I'm out of the anal game, though at times I have enjoyed topping. For the most part, I've found bottoming to be painful and degrading, with the top just slamming 200 lbs of person into me without regard to whether I was another human or a blowup doll. I tried everything; going trancelike, telling myself I was getting off on the "intimacy" (I wasn't), shifting positions, etc. I eventually had to tell my partners to just plain stop. It was misery. That, and I bled like a busted hymen every time.
In my current relationship (6 years), my partner has made it clear that he loves and misses topping. I've made it clear it ain't gonna be me (though I offered to try us being versatile a couple of times, and he's said "No way"). The more I've thought about it, the more I've come to realize that I'm happiest -- and best at -- just plain kissing, body contact and mutual jacking. I could be happy with that the rest of my life. Convincing hubby of that may not be so easy, though we're still passionately in love.
What I find increasingly fascinating and frustrating is that, for much of the straight community, anal sex defines homosexuality. When people are asked why gays shouldn't marry or why homosexuality should be criminalized, they invariably say it's because "it's not natural to take it up the ass." Well, what does that have to do with me? I'm pretty sure I'm still gay.

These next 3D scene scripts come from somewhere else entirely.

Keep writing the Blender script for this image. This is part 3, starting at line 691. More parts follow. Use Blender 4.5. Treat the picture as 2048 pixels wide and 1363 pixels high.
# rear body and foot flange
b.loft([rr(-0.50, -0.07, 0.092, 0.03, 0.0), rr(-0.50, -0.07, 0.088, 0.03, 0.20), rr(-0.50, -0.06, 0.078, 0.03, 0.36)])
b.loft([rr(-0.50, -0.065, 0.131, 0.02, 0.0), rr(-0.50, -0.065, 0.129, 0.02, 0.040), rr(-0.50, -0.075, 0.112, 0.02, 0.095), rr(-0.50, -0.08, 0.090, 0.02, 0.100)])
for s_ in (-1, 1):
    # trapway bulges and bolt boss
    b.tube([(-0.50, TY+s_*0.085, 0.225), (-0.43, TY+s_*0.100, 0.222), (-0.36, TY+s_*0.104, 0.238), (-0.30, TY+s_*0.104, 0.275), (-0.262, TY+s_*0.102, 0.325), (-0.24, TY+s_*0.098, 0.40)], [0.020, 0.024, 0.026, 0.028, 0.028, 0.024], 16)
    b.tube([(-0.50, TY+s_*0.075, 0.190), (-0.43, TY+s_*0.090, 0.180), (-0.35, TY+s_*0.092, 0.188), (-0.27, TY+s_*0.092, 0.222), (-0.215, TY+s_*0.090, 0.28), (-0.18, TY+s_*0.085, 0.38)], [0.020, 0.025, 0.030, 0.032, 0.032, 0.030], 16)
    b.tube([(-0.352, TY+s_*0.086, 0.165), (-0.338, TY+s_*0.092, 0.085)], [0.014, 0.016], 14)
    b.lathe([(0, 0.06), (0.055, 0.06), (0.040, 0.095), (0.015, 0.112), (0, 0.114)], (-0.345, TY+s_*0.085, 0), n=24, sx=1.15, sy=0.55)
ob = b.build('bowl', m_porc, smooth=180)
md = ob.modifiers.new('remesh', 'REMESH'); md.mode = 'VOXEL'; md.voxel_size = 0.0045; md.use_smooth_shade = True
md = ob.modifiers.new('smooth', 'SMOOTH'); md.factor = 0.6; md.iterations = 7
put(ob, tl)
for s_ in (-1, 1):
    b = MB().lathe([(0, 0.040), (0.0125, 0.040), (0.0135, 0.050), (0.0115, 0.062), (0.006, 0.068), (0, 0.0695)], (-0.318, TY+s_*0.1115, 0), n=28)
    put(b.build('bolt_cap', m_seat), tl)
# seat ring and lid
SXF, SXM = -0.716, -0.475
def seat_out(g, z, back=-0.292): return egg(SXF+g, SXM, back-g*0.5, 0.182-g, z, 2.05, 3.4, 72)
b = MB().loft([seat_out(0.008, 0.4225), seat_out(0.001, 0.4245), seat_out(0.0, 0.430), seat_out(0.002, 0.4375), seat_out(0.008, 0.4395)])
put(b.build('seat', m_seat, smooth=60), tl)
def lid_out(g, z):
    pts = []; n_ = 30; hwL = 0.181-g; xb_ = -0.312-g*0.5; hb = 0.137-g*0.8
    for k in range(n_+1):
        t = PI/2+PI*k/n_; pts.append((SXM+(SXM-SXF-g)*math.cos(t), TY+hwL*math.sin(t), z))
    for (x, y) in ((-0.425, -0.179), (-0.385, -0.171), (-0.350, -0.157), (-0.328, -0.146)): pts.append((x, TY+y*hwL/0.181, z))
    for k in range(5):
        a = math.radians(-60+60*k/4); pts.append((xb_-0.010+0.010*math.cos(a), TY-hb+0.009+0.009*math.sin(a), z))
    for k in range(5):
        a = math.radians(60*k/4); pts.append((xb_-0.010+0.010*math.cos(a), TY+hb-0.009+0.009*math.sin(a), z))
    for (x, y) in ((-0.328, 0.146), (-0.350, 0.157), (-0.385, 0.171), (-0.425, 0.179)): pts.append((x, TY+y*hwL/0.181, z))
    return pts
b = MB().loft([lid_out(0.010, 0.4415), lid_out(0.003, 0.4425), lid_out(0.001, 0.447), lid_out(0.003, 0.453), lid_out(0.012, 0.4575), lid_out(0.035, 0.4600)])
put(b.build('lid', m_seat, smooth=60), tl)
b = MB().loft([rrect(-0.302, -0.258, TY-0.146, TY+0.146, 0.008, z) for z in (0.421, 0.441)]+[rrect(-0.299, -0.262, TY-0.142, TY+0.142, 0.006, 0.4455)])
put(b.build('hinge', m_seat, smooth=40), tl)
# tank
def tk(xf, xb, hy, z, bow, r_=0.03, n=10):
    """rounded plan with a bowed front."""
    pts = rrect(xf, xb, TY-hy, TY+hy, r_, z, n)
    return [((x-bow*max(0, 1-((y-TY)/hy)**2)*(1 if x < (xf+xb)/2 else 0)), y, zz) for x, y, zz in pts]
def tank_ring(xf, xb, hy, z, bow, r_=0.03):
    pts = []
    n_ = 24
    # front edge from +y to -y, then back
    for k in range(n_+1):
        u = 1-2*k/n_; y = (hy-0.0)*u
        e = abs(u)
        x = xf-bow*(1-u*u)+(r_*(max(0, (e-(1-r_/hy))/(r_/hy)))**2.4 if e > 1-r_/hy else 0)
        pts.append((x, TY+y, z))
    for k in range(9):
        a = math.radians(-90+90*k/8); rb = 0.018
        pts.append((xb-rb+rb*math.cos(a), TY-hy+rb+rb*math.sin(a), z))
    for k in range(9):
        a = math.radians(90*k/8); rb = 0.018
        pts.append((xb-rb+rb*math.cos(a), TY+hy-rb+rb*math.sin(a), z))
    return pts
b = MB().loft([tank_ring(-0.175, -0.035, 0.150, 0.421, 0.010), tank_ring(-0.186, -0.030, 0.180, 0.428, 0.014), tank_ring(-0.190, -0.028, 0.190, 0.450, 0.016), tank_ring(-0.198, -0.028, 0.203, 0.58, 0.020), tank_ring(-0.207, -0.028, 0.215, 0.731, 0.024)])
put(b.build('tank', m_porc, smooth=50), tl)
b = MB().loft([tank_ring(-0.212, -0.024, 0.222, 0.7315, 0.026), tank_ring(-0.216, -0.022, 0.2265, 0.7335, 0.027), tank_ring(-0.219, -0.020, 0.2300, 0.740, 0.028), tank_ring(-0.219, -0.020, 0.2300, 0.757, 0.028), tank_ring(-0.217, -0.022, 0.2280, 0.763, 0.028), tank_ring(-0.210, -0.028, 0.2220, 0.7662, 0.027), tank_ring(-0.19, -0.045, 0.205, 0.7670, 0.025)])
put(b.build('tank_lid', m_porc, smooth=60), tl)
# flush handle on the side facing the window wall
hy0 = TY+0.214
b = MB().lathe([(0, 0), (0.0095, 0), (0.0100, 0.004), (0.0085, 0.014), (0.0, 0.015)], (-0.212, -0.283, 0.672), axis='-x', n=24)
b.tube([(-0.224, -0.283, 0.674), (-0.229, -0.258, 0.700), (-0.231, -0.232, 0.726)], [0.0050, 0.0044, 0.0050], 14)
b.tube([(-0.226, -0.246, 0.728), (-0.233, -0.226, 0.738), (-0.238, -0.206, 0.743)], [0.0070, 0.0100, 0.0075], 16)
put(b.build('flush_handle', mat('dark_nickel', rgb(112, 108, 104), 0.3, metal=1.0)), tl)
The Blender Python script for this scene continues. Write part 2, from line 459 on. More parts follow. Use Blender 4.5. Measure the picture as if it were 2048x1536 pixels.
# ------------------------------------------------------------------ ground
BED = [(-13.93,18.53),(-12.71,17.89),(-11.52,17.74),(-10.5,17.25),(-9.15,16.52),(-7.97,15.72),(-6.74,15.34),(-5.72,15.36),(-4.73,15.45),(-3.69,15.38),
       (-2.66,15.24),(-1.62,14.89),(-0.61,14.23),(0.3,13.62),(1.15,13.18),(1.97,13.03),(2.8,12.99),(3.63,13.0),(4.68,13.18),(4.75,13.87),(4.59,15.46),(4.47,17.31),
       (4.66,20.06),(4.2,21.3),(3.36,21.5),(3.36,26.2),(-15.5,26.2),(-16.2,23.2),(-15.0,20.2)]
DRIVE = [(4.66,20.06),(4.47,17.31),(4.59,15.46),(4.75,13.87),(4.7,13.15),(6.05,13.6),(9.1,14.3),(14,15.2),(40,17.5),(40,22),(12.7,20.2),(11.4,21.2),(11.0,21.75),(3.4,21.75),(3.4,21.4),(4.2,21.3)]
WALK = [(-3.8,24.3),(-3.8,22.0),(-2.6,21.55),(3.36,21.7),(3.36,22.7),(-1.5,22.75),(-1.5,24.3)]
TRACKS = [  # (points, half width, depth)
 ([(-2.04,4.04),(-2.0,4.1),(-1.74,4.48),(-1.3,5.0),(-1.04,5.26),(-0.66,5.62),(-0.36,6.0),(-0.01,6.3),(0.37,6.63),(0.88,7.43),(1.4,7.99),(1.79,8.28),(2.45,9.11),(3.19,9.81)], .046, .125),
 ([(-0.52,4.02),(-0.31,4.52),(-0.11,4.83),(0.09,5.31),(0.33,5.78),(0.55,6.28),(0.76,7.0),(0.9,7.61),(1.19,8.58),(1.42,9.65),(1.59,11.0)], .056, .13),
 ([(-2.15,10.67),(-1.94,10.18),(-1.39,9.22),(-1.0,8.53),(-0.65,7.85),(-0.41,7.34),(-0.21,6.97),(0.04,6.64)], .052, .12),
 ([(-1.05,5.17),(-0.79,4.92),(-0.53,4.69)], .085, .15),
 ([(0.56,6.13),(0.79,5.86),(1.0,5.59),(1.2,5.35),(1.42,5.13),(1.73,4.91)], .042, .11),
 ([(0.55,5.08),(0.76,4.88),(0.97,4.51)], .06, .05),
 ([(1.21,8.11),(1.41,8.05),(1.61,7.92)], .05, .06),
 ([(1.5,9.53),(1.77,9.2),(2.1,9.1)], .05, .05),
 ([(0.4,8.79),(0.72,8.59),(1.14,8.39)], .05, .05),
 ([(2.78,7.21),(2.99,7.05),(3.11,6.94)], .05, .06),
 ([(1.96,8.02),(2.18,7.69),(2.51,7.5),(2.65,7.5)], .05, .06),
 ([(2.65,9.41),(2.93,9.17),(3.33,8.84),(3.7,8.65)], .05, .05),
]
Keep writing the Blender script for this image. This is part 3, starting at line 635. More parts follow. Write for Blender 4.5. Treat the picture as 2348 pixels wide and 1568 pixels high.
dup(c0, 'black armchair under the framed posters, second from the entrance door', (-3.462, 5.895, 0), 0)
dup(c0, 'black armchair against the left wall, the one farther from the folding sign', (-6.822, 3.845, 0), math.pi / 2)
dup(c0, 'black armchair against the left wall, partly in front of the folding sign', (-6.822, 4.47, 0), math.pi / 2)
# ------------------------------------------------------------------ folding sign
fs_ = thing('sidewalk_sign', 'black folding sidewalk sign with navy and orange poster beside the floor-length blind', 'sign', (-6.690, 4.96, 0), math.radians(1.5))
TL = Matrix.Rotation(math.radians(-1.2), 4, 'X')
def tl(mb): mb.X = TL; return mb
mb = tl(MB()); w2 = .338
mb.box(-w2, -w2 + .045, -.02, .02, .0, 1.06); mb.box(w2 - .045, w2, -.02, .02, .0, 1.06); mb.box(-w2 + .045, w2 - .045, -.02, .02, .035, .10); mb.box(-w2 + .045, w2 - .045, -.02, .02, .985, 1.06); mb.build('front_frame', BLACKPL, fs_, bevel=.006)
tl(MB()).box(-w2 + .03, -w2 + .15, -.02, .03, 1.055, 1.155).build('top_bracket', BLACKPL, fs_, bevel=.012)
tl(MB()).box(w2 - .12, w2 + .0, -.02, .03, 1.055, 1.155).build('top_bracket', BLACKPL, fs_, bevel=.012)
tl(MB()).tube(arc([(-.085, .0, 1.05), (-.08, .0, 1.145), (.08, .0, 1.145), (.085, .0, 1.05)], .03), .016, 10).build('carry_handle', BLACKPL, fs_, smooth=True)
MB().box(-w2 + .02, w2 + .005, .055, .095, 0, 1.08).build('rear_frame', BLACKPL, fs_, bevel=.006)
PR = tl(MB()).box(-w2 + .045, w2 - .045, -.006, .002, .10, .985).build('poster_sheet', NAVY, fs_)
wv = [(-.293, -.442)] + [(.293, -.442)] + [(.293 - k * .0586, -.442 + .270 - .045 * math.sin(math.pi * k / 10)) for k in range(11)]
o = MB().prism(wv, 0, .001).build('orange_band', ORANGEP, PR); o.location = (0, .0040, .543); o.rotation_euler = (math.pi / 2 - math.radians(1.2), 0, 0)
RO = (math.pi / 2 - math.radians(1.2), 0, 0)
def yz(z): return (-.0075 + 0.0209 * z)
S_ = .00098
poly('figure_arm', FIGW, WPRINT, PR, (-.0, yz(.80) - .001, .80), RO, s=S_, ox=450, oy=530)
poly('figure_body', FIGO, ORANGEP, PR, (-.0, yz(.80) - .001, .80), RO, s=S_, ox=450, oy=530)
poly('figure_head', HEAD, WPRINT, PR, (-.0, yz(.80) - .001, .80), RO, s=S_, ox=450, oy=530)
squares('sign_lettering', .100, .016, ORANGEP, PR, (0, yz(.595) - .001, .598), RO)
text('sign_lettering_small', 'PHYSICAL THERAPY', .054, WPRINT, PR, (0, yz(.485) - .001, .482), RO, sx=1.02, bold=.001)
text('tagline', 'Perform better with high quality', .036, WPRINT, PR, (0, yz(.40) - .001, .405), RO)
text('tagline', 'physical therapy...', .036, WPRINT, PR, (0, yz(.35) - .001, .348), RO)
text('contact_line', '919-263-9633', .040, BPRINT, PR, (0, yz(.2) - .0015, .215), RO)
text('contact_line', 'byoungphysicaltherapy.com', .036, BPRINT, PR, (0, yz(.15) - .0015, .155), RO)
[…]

I hope this changes with the next generation. I remember sitting in front of the TV amazed and angry as Strom Thurmond, I believe it was, kept railing in Senate hearings against gays in the military because ho-mo-sexuals take it up the you-know-what. Anyone who protested that definition of gays was shot down by the good senator. I wanted to be a Senate witness and say to the geezer, "Last year in these United States there were 19,653,411 occurrences of penis-into-anus sex between men and women, and only 6,018,725 occurrences between men. So how does that act "define" homosexuality?"
It goes to show that when many people think of "gays", they don't think of humans; they immediately envision a particular sex act that's anathema to them.
Enough of my rant. I hear that barebacking with intact guys can be a lot more comfortable (which my partner is, but still not going there).